Given problem = Look for the string "script" and copy every line that has it.

(Dataset rows)
########################################

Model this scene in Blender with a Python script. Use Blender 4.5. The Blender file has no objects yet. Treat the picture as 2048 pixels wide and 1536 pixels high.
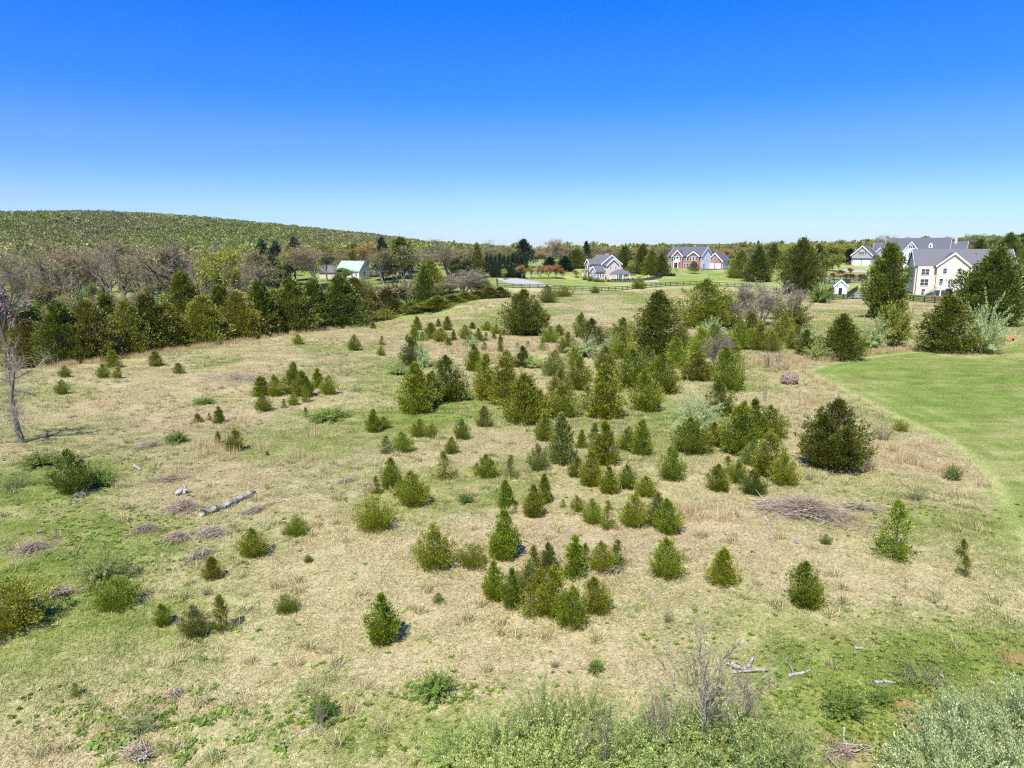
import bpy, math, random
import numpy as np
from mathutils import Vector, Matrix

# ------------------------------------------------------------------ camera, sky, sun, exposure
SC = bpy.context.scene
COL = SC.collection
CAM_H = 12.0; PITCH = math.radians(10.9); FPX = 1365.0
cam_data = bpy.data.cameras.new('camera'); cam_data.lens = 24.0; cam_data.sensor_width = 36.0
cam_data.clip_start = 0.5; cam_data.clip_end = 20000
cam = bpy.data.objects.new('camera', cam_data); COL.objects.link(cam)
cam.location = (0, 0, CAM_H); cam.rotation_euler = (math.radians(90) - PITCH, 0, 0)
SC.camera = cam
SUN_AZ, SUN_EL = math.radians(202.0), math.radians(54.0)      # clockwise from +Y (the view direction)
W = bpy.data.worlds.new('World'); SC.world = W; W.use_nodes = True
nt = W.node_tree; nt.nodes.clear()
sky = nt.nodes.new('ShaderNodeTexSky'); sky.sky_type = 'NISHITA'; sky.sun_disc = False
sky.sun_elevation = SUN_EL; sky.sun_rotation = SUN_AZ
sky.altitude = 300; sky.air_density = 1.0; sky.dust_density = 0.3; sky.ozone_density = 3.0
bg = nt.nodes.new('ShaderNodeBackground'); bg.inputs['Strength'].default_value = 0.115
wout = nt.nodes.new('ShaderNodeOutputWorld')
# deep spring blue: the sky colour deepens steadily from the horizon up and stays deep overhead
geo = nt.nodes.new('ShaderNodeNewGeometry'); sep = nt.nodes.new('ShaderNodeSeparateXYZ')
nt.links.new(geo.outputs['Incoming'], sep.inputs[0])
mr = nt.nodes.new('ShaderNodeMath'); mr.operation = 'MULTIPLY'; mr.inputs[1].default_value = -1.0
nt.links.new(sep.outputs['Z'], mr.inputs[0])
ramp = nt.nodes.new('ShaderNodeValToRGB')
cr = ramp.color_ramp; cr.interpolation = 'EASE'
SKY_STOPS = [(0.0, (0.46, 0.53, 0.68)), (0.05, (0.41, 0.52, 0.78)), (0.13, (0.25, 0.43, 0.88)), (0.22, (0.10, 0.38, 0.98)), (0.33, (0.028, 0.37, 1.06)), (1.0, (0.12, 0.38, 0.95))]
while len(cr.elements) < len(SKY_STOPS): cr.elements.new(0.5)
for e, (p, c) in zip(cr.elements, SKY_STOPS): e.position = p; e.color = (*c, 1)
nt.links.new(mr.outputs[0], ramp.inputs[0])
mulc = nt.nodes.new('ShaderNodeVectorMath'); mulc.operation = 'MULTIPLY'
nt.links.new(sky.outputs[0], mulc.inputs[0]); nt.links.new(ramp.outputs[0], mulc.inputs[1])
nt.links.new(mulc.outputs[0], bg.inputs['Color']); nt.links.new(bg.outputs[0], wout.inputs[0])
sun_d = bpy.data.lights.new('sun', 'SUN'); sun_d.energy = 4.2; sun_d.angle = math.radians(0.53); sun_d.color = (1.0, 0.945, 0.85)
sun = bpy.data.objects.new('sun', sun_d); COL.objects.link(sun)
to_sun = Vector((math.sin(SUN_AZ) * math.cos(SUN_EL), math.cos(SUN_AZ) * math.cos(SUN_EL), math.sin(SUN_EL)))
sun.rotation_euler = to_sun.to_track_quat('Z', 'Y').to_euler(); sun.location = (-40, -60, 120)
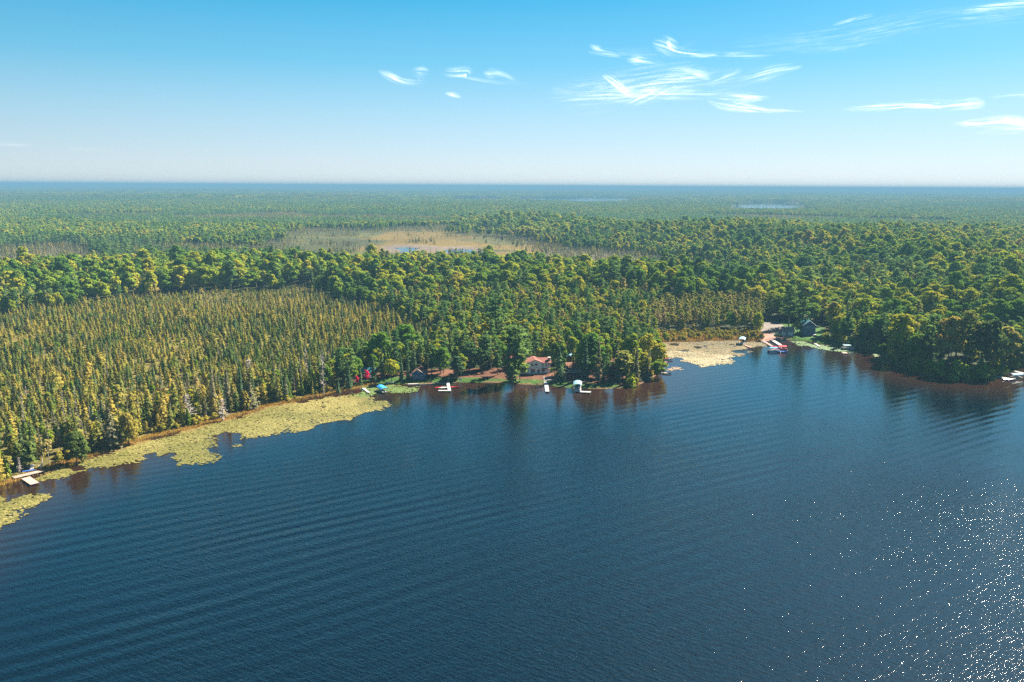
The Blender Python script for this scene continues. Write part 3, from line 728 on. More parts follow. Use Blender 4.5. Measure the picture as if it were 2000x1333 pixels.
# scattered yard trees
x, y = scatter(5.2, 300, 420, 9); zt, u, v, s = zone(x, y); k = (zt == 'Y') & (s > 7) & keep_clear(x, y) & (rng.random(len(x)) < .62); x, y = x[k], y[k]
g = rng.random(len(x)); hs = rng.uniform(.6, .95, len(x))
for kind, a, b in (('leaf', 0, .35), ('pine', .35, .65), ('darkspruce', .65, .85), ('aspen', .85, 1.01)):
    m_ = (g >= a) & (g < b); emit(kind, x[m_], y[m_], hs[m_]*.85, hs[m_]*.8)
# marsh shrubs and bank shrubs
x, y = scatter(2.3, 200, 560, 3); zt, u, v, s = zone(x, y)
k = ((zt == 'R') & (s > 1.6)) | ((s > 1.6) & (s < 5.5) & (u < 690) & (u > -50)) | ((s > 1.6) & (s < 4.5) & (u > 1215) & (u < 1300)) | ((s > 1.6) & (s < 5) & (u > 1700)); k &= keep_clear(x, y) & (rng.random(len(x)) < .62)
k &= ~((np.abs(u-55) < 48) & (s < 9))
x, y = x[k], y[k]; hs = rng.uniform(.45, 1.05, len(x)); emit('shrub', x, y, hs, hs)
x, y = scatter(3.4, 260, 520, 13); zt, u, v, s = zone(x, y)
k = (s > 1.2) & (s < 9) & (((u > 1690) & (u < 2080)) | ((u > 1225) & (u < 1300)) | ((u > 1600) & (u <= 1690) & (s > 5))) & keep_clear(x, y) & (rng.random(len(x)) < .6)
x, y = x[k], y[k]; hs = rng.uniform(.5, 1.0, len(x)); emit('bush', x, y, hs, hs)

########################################

Answer for the task =
Model this scene in Blender with a Python script. Use Blender 4.5. The Blender file has no objects yet. Treat the picture as 2048 pixels wide and 1536 pixels high.
The Blender Python script for this scene continues. Write part 3, from line 728 on. More parts follow. Use Blender 4.5. Measure the picture as if it were 2000x1333 pixels.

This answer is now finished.